[Task requirements] Look through the data below and report how many lines include "from". Only the number should be given.

[Records provided]
☆ ☆ ☆ ☆
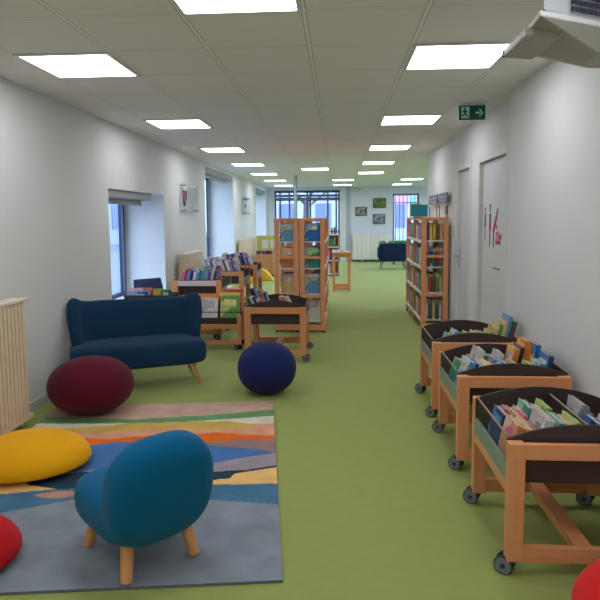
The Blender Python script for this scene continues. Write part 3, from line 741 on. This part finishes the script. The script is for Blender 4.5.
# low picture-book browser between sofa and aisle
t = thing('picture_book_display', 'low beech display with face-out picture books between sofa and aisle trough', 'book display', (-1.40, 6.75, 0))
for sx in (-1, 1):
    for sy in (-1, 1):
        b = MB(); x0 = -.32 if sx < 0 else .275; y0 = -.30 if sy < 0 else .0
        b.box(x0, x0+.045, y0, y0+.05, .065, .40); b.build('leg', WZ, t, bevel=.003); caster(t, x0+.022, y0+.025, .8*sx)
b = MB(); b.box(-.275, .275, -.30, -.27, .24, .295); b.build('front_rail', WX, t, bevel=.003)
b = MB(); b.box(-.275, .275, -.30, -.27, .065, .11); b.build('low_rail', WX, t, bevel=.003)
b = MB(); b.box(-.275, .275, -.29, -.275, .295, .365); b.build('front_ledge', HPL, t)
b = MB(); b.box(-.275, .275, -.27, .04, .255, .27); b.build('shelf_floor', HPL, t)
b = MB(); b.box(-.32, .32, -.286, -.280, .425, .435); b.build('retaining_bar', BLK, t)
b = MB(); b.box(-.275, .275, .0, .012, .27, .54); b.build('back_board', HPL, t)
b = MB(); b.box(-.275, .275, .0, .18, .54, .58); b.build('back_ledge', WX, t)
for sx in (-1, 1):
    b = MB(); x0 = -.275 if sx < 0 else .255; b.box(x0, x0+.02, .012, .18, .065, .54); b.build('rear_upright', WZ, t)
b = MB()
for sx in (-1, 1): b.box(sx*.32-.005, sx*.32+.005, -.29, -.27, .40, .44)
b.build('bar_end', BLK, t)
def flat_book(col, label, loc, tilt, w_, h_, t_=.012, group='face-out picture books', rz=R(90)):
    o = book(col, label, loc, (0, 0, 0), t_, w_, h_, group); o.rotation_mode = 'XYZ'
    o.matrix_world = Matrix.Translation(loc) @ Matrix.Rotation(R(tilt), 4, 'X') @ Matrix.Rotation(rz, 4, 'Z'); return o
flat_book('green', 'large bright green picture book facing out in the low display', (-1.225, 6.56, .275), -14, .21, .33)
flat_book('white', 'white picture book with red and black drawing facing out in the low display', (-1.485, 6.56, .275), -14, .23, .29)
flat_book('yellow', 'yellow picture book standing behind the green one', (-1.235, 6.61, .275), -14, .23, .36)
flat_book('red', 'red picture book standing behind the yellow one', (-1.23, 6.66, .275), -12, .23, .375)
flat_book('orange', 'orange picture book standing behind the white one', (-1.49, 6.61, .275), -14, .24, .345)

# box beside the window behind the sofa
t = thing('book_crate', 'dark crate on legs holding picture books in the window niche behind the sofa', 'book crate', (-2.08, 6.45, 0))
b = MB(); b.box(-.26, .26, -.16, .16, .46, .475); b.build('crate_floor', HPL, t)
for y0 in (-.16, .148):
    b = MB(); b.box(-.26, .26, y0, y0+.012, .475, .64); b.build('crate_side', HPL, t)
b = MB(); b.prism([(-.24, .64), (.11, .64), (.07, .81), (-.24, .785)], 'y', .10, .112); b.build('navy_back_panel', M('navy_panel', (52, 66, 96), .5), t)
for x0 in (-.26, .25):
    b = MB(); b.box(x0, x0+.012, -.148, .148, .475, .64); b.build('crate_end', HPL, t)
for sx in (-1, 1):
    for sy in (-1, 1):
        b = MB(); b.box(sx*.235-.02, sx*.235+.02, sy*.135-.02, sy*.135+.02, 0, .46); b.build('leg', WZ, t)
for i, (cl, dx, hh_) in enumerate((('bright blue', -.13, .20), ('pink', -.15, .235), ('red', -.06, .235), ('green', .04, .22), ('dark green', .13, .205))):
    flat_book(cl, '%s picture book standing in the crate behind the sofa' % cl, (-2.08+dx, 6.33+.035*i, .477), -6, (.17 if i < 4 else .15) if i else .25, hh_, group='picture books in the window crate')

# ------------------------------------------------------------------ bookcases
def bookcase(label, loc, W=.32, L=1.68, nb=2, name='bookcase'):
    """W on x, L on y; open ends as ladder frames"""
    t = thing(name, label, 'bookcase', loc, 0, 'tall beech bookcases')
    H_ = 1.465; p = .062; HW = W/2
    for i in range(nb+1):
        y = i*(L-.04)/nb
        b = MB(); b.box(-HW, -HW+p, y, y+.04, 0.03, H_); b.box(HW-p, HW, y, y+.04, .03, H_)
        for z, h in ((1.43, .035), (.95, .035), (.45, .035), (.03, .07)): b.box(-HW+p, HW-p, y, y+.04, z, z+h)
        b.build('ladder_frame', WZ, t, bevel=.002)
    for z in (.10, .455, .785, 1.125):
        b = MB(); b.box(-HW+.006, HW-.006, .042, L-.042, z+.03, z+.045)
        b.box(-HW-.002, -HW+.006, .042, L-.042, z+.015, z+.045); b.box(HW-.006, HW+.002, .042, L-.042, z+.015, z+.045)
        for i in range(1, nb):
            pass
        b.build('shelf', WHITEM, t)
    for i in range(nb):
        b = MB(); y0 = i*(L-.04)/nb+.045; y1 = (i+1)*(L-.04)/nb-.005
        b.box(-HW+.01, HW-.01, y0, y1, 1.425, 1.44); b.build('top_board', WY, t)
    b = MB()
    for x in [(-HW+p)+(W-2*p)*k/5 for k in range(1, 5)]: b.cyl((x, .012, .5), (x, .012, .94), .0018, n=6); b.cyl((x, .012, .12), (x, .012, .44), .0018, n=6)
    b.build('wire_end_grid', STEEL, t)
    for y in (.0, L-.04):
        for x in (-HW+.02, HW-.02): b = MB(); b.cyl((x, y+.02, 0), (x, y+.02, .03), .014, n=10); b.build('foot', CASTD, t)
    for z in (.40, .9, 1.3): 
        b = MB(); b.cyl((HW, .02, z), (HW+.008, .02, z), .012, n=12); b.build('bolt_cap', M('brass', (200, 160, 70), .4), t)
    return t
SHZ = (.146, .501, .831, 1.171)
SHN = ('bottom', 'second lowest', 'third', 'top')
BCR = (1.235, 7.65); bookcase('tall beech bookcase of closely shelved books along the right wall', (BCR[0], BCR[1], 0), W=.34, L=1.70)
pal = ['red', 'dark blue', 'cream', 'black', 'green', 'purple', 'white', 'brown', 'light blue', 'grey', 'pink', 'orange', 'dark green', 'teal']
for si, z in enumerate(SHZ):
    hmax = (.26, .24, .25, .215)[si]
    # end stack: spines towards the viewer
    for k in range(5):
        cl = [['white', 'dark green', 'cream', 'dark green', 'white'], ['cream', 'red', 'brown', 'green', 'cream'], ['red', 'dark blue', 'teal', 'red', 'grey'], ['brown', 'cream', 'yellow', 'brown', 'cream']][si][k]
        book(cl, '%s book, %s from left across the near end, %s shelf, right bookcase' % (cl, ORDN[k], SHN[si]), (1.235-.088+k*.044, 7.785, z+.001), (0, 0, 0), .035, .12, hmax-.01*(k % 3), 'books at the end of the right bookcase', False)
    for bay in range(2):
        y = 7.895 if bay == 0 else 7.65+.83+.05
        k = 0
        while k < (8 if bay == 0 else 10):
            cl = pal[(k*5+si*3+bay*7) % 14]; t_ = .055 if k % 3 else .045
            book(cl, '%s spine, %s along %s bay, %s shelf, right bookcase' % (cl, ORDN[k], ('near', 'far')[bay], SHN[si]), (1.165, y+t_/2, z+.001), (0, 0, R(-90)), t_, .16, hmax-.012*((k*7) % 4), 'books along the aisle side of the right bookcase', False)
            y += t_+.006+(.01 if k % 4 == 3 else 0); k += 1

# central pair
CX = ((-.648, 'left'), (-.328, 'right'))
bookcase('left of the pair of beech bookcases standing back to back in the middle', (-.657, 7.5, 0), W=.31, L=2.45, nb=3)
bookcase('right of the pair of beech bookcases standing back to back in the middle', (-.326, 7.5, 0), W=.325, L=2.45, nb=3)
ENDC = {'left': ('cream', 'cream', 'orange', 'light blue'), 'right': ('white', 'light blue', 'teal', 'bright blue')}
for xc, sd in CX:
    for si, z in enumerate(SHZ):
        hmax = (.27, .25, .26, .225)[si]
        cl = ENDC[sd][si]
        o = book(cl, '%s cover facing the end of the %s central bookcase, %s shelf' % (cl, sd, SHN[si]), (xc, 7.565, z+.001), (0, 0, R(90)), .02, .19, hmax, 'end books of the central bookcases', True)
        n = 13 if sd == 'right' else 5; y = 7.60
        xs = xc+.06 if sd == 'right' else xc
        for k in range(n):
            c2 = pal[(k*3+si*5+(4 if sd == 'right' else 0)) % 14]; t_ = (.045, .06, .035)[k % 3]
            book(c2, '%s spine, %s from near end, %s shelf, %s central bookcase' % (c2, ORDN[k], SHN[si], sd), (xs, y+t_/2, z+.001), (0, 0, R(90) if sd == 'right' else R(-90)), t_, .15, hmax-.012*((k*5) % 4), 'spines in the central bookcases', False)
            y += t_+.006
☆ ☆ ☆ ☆
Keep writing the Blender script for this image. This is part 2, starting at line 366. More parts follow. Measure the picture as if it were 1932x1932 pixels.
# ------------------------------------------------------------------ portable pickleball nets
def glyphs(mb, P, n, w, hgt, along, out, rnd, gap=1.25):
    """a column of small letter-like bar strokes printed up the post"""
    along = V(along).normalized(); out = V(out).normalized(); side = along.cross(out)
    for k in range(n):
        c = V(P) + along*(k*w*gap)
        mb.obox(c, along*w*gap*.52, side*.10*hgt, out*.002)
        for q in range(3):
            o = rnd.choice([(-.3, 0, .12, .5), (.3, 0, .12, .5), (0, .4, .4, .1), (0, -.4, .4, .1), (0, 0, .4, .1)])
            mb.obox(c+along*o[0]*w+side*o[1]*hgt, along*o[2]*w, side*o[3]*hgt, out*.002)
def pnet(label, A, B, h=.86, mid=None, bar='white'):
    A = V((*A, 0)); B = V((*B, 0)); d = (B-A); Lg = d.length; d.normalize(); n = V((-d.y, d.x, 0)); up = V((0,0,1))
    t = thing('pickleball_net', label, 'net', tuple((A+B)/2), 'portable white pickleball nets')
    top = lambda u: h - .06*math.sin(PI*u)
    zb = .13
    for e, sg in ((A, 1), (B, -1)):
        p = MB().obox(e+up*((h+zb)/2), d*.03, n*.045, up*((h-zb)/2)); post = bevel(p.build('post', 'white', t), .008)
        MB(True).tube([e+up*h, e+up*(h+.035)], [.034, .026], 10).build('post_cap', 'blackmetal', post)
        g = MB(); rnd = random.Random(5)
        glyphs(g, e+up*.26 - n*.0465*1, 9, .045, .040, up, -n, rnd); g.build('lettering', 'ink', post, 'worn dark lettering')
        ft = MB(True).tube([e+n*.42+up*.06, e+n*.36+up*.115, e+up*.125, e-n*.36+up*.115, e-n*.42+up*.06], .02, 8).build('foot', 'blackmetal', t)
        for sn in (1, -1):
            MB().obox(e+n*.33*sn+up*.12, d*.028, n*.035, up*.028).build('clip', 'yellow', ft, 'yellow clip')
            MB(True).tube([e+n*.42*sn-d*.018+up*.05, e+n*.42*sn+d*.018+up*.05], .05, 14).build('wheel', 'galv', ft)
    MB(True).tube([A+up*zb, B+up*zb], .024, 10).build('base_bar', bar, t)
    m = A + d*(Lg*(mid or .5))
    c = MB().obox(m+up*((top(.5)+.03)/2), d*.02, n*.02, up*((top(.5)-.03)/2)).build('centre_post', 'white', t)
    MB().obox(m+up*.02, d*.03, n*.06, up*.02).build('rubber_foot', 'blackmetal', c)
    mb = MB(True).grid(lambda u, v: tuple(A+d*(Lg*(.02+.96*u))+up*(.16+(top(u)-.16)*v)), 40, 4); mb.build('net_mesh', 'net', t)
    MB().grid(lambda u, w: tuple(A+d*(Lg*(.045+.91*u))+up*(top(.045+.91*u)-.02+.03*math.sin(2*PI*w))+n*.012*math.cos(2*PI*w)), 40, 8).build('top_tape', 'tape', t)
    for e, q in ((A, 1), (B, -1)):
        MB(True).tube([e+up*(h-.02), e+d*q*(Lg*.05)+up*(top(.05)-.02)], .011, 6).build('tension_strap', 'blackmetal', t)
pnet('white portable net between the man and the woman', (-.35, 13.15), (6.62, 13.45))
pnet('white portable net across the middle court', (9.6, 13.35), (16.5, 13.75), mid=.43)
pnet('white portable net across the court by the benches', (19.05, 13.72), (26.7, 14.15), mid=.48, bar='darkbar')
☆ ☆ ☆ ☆
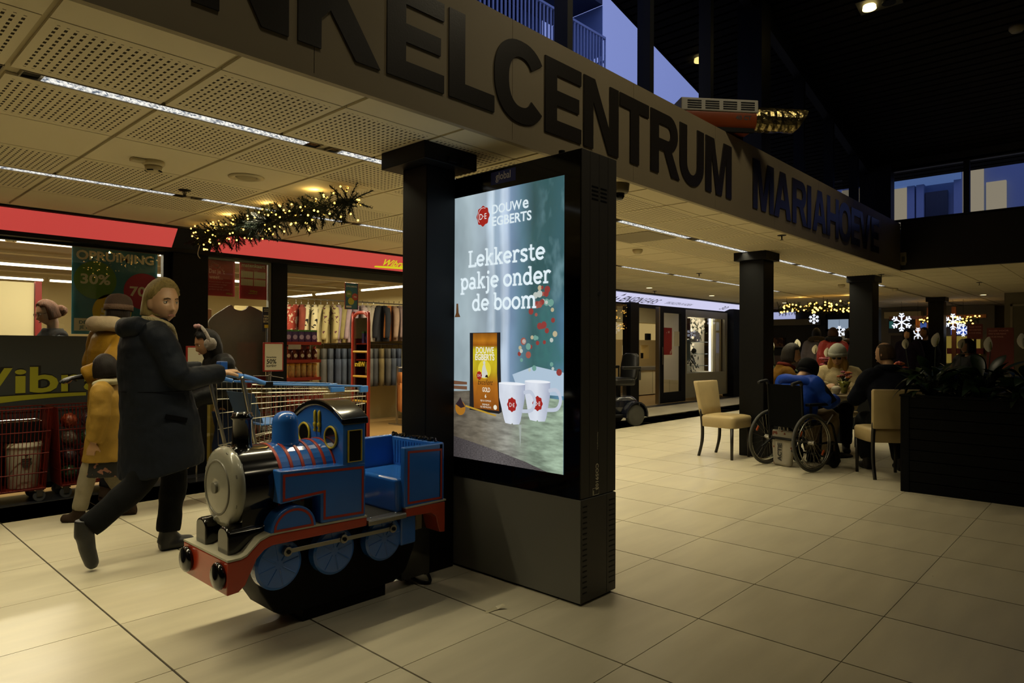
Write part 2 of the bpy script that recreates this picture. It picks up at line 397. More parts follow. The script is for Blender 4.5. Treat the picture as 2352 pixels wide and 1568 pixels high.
☆ ☆ ☆ ☆
[Exercise output] 3